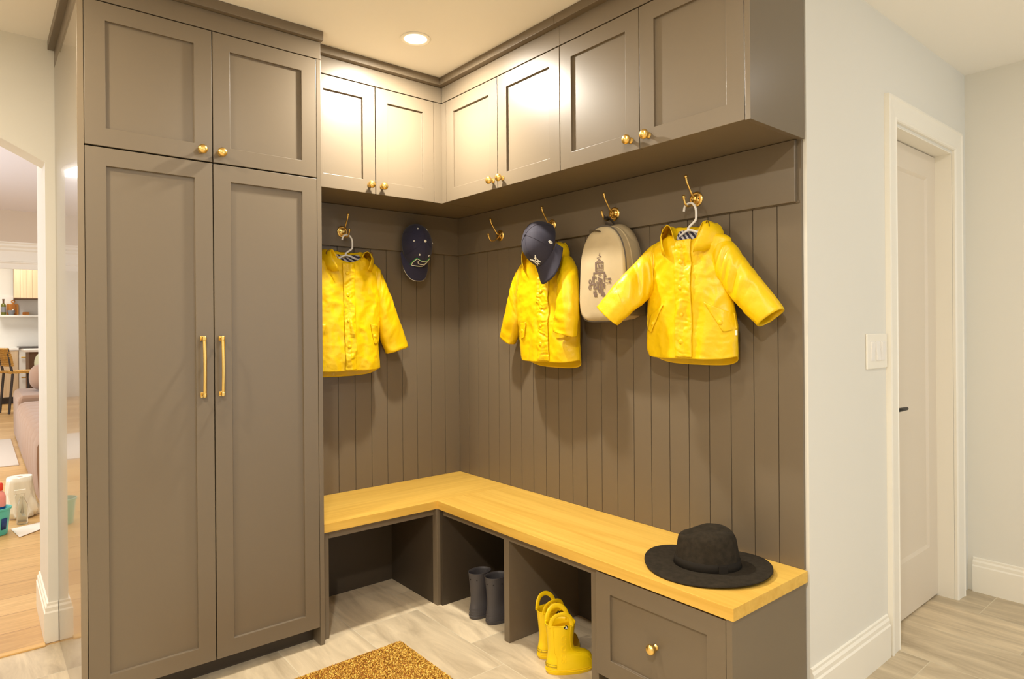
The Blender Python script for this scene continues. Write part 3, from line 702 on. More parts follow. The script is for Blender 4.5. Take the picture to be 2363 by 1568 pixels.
# ------------------------------------------------------------------ backpack
def backpack():
    Bp = thing('backpack', 'beige canvas child backpack with a brown robot print', 'backpack', (-.0005, -1.164, 1.268), -PI/2)
    # local x right, y into wall, z up (0 at the bag's bottom)
    W, Hh, D = .119, .372, .125
    def outline(k, n, s=1., grow=0.):
        # superelliptic arch on top, small rounded corners below
        a = 2*PI*k/n
        c, s_ = math.cos(a), math.sin(a)
        if s_ >= 0: x, z = W*sp(c, .86), Hh*.58+Hh*.42*sp(s_, .92)
        else: x, z = (W+.004*(-s_))*sp(c, .36), Hh*.58+Hh*.58*sp(s_, .36)
        zc = Hh*.5; x *= 1.05-.16*max(0, z/Hh-.12)
        return x*s, zc+(z-zc)*s
    n = 96
    def sec(d, s, dz=0.):
        out = []
        for k in range(n):
            x, z = outline(k, n, s); w = .004*NZ(Vector((x*14, d*20, z*12)))
            out.append((x*(1+w*3), -.012-d, z+dz+w))
        return out
    prof = [(0,.80,.004),(.004,.90,.004),(.014,.965,.004),(.03,.985,.003),(.05,.992,.002),(.075,1.,.0),(.098,1.,0),(.108,.995,0)]
    m = MB(); m.loft([sec(*p) for p in prof], True, True, False); m.build('body', CANVAS, Bp, True, world=False, ang=0)
    fp = lambda x, z: -.012-D-.010*max(0, 1-(x/W)**2)*max(0, 1-((z-Hh*.46)/(Hh*.56))**2)-.0025*NZ(Vector((x*16, z*16, 5)))
    m = MB(); rr = []
    for d, s in ((.108,.996),(.116,.99),(.122,.972),(.125,.93)):
        rr.append([(x, -.012-d, z) for x, z in (outline(k, n, s) for k in range(n))])
    for s in (.90,.8,.65,.5,.35,.2,.08,.001):
        rr.append([(x, fp(x, z)+.0015, z) for x, z in (outline(k, n, s) for k in range(n))])
    m.loft(rr, True); m.build('front_panel', CANVAS, Bp, True, world=False, ang=0)
    m = MB(); m.tube([(x, -.012-.113, z) for x, z in (outline(k % n, n, 1.006) for k in range(n+1))], .0028, 6, False); m.build('piping', CANVASG, Bp, True, world=False)
    m = MB(); m.tube([(x, -.012-.078, z) for x, z in (outline(k, n, 1.004) for k in range(-6, n//2+7))], [(.0035,.0012)]*(n//2+13), 6, False, flat=(0,1,0)); m.build('zipper', CANVAS, Bp, True, world=False)
    # seam where the back section bulges up, hang loop, grab handle, straps
    m = MB(); m.loft([[(x*.93, -.012-d, z*1.0+b) for x, z in (outline(k, n, 1.) for k in range(0, n//2+1))] for d, b in ((.006,.0),(.012,.012),(.03,.016),(.05,.012),(.062,.003))], False); m.build('back_section', CANVAS, Bp, True, world=False, ang=0)
    m = MB(); m.tube(cat([(-.008,-.030,.362),(-.020,-.045,.402),(-.033,-.056,.4165),(-.040,-.066,.4165),(-.028,-.078,.394),(.010,-.078,.372),(.040,-.080,.350)], 6), [(.015,.0018)]*37, 8, flat=(.5,.7,.5)); m.build('hang_loop', CANVASG, Bp, True, world=False)
    m = MB(); m.tube(cat([(-.062,-.120,.345),(-.044,-.142,.358),(-.02,-.148,.356),(.004,-.144,.350)], 6), [(.009,.002)]*19, 8, flat=(0,.3,1)); m.build('grab_handle', CANVASG, Bp, True, world=False)
    for sx in (-1, 1):
        m = MB(); m.grid(lambda u, v: (sx*(W*.985+.0045+.004*math.sin(PI*v)), -.016-.092*u, .02+.15*v), lin(0, 1, 8), lin(0, 1, 8)); pk = m.build('side_pocket', MESHF, Bp, True, solid=.002, world=False)
        MB().box(sx*(W*.99+.003)-.003, sx*(W*.99+.003)+.003, -.110, -.016, .166, .178).build('pocket_trim', CANVASG, pk, world=False)
    # robot print, laid on the front panel
    pr = MB()
    def patch(poly):
        c = (sum(p[0] for p in poly)/len(poly), sum(p[1] for p in poly)/len(poly))
        P3 = lambda x, z: (x, fp(x, z)-.0006, z)
        o = [P3(*p) for p in poly]+[P3(*c)]; k = len(poly); pr.add(o, [(i, (i+1) % k, k) for i in range(k)])
    S_ = .00017; SX_ = .00022                                      # metres per unit of the sketch
    cx0, cz0 = 570., 1250.
    def R2(x0, y0, x1, y1):
        f = lambda x, y: ((x-cx0)*SX_+.002, .097+(cz0-y)*S_)
        nx, ny = max(1, int(abs(x1-x0)/50)), max(1, int(abs(y1-y0)/50))
        for i in range(nx):
            for j in range(ny):
                a, b = x0+(x1-x0)*i/nx, x0+(x1-x0)*(i+1)/nx; c, d = y0+(y1-y0)*j/ny, y0+(y1-y0)*(j+1)/ny
                patch([f(a, c), f(b, c), f(b, d), f(a, d)])
    def line(pts, w):
        f = lambda x, y: ((x-cx0)*SX_+.002, .097+(cz0-y)*S_)
        for (a, b) in zip(pts, pts[1:]):
            d = Vector((b[0]-a[0], b[1]-a[1])); nn = Vector((-d.y, d.x)).normalized()*w/2
            patch([f(a[0]+nn.x, a[1]+nn.y), f(b[0]+nn.x, b[1]+nn.y), f(b[0]-nn.x, b[1]-nn.y), f(a[0]-nn.x, a[1]-nn.y)])
    def ell(cx, cy, rx, ry, w=None, n=20):
        pts = [(cx+rx*math.cos(2*PI*i/n), cy+ry*math.sin(2*PI*i/n)) for i in range(n+1)]
        if w: line(pts, w)
        else:
            f = lambda x, y: ((x-cx0)*SX_+.002, .097+(cz0-y)*S_); patch([f(*p) for p in pts[:-1]])
    line([(570,250),(545,315),(610,335),(500,365),(575,405)], 11)                       # aerial
    line([(500,455),(540,415),(565,412)], 22); line([(545,412),(590,418),(615,455)], 18)
    R2(460,455,498,672); R2(498,455,660,490); R2(645,490,660,660); R2(498,588,650,608); R2(498,655,650,672)    # head
    R2(530,515,562,575); R2(592,515,630,570); line([(545,588),(572,560),(600,588)], 12)
    for x in range(510, 640, 22): R2(x,625,x+10,648)
    R2(412,690,695,725); R2(412,725,440,1080); R2(668,725,695,930)                       # torso
    R2(440,800,455,830); R2(462,780,490,850); R2(385,780,412,830); R2(695,755,725,815)
    line([(400,830),(388,880),(398,920)], 18)
    line([(540,780),(560,745),(575,790),(600,745),(622,780)], 16); ell(582,870,52,42); ell(545,815,16,14); line([(520,800),(540,835)],14)
    R2(440,930,470,1000); R2(440,1040,520,1080); R2(480,905,520,925); line([(485,925),(478,1030),(512,1035),(508,930)], 12)
    ell(560,1040,26,130,30); ell(622,1035,20,125,22); R2(668,960,692,1080); ell(672,990,20,34,14)
    ell(326,900,30,50,20); ell(322,1030,28,48,20); R2(315,930,390,985); R2(390,945,412,975)   # winding key
    R2(715,850,735,880); R2(770,845,822,890); R2(735,855,770,870); R2(775,920,820,965); R2(715,940,760,960); # hand
    R2(445,1105,485,1150); R2(412,1125,440,1200); R2(430,1165,500,1255); ell(640,1200,46,52); R2(600,1200,690,1250)
    pr.build('robot_print', PRINT, Bp, False, world=False)
    return Bp
backpack()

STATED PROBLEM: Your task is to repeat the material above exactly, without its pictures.

ANSWER FOR THIS EXERCISE:
The Blender Python script for this scene continues. Write part 3, from line 702 on. More parts follow. The script is for Blender 4.5. Take the picture to be 2363 by 1568 pixels.
# ------------------------------------------------------------------ backpack
def backpack():
    Bp = thing('backpack', 'beige canvas child backpack with a brown robot print', 'backpack', (-.0005, -1.164, 1.268), -PI/2)
    # local x right, y into wall, z up (0 at the bag's bottom)
    W, Hh, D = .119, .372, .125
    def outline(k, n, s=1., grow=0.):
        # superelliptic arch on top, small rounded corners below
        a = 2*PI*k/n
        c, s_ = math.cos(a), math.sin(a)
        if s_ >= 0: x, z = W*sp(c, .86), Hh*.58+Hh*.42*sp(s_, .92)
        else: x, z = (W+.004*(-s_))*sp(c, .36), Hh*.58+Hh*.58*sp(s_, .36)
        zc = Hh*.5; x *= 1.05-.16*max(0, z/Hh-.12)
        return x*s, zc+(z-zc)*s
    n = 96
    def sec(d, s, dz=0.):
        out = []
        for k in range(n):
            x, z = outline(k, n, s); w = .004*NZ(Vector((x*14, d*20, z*12)))
            out.append((x*(1+w*3), -.012-d, z+dz+w))
        return out
    prof = [(0,.80,.004),(.004,.90,.004),(.014,.965,.004),(.03,.985,.003),(.05,.992,.002),(.075,1.,.0),(.098,1.,0),(.108,.995,0)]
    m = MB(); m.loft([sec(*p) for p in prof], True, True, False); m.build('body', CANVAS, Bp, True, world=False, ang=0)
    fp = lambda x, z: -.012-D-.010*max(0, 1-(x/W)**2)*max(0, 1-((z-Hh*.46)/(Hh*.56))**2)-.0025*NZ(Vector((x*16, z*16, 5)))
    m = MB(); rr = []
    for d, s in ((.108,.996),(.116,.99),(.122,.972),(.125,.93)):
        rr.append([(x, -.012-d, z) for x, z in (outline(k, n, s) for k in range(n))])
    for s in (.90,.8,.65,.5,.35,.2,.08,.001):
        rr.append([(x, fp(x, z)+.0015, z) for x, z in (outline(k, n, s) for k in range(n))])
    m.loft(rr, True); m.build('front_panel', CANVAS, Bp, True, world=False, ang=0)
    m = MB(); m.tube([(x, -.012-.113, z) for x, z in (outline(k % n, n, 1.006) for k in range(n+1))], .0028, 6, False); m.build('piping', CANVASG, Bp, True, world=False)
    m = MB(); m.tube([(x, -.012-.078, z) for x, z in (outline(k, n, 1.004) for k in range(-6, n//2+7))], [(.0035,.0012)]*(n//2+13), 6, False, flat=(0,1,0)); m.build('zipper', CANVAS, Bp, True, world=False)
    # seam where the back section bulges up, hang loop, grab handle, straps
    m = MB(); m.loft([[(x*.93, -.012-d, z*1.0+b) for x, z in (outline(k, n, 1.) for k in range(0, n//2+1))] for d, b in ((.006,.0),(.012,.012),(.03,.016),(.05,.012),(.062,.003))], False); m.build('back_section', CANVAS, Bp, True, world=False, ang=0)
    m = MB(); m.tube(cat([(-.008,-.030,.362),(-.020,-.045,.402),(-.033,-.056,.4165),(-.040,-.066,.4165),(-.028,-.078,.394),(.010,-.078,.372),(.040,-.080,.350)], 6), [(.015,.0018)]*37, 8, flat=(.5,.7,.5)); m.build('hang_loop', CANVASG, Bp, True, world=False)
    m = MB(); m.tube(cat([(-.062,-.120,.345),(-.044,-.142,.358),(-.02,-.148,.356),(.004,-.144,.350)], 6), [(.009,.002)]*19, 8, flat=(0,.3,1)); m.build('grab_handle', CANVASG, Bp, True, world=False)
    for sx in (-1, 1):
        m = MB(); m.grid(lambda u, v: (sx*(W*.985+.0045+.004*math.sin(PI*v)), -.016-.092*u, .02+.15*v), lin(0, 1, 8), lin(0, 1, 8)); pk = m.build('side_pocket', MESHF, Bp, True, solid=.002, world=False)
        MB().box(sx*(W*.99+.003)-.003, sx*(W*.99+.003)+.003, -.110, -.016, .166, .178).build('pocket_trim', CANVASG, pk, world=False)
    # robot print, laid on the front panel
    pr = MB()
    def patch(poly):
        c = (sum(p[0] for p in poly)/len(poly), sum(p[1] for p in poly)/len(poly))
        P3 = lambda x, z: (x, fp(x, z)-.0006, z)
        o = [P3(*p) for p in poly]+[P3(*c)]; k = len(poly); pr.add(o, [(i, (i+1) % k, k) for i in range(k)])
    S_ = .00017; SX_ = .00022                                      # metres per unit of the sketch
    cx0, cz0 = 570., 1250.
    def R2(x0, y0, x1, y1):
        f = lambda x, y: ((x-cx0)*SX_+.002, .097+(cz0-y)*S_)
        nx, ny = max(1, int(abs(x1-x0)/50)), max(1, int(abs(y1-y0)/50))
        for i in range(nx):
            for j in range(ny):
                a, b = x0+(x1-x0)*i/nx, x0+(x1-x0)*(i+1)/nx; c, d = y0+(y1-y0)*j/ny, y0+(y1-y0)*(j+1)/ny
                patch([f(a, c), f(b, c), f(b, d), f(a, d)])
    def line(pts, w):
        f = lambda x, y: ((x-cx0)*SX_+.002, .097+(cz0-y)*S_)
        for (a, b) in zip(pts, pts[1:]):
            d = Vector((b[0]-a[0], b[1]-a[1])); nn = Vector((-d.y, d.x)).normalized()*w/2
            patch([f(a[0]+nn.x, a[1]+nn.y), f(b[0]+nn.x, b[1]+nn.y), f(b[0]-nn.x, b[1]-nn.y), f(a[0]-nn.x, a[1]-nn.y)])
    def ell(cx, cy, rx, ry, w=None, n=20):
        pts = [(cx+rx*math.cos(2*PI*i/n), cy+ry*math.sin(2*PI*i/n)) for i in range(n+1)]
        if w: line(pts, w)
        else:
            f = lambda x, y: ((x-cx0)*SX_+.002, .097+(cz0-y)*S_); patch([f(*p) for p in pts[:-1]])
    line([(570,250),(545,315),(610,335),(500,365),(575,405)], 11)                       # aerial
    line([(500,455),(540,415),(565,412)], 22); line([(545,412),(590,418),(615,455)], 18)
    R2(460,455,498,672); R2(498,455,660,490); R2(645,490,660,660); R2(498,588,650,608); R2(498,655,650,672)    # head
    R2(530,515,562,575); R2(592,515,630,570); line([(545,588),(572,560),(600,588)], 12)
    for x in range(510, 640, 22): R2(x,625,x+10,648)
    R2(412,690,695,725); R2(412,725,440,1080); R2(668,725,695,930)                       # torso
    R2(440,800,455,830); R2(462,780,490,850); R2(385,780,412,830); R2(695,755,725,815)
    line([(400,830),(388,880),(398,920)], 18)
    line([(540,780),(560,745),(575,790),(600,745),(622,780)], 16); ell(582,870,52,42); ell(545,815,16,14); line([(520,800),(540,835)],14)
    R2(440,930,470,1000); R2(440,1040,520,1080); R2(480,905,520,925); line([(485,925),(478,1030),(512,1035),(508,930)], 12)
    ell(560,1040,26,130,30); ell(622,1035,20,125,22); R2(668,960,692,1080); ell(672,990,20,34,14)
    ell(326,900,30,50,20); ell(322,1030,28,48,20); R2(315,930,390,985); R2(390,945,412,975)   # winding key
    R2(715,850,735,880); R2(770,845,822,890); R2(735,855,770,870); R2(775,920,820,965); R2(715,940,760,960); # hand
    R2(445,1105,485,1150); R2(412,1125,440,1200); R2(430,1165,500,1255); ell(640,1200,46,52); R2(600,1200,690,1250)
    pr.build('robot_print', PRINT, Bp, False, world=False)
    return Bp
backpack()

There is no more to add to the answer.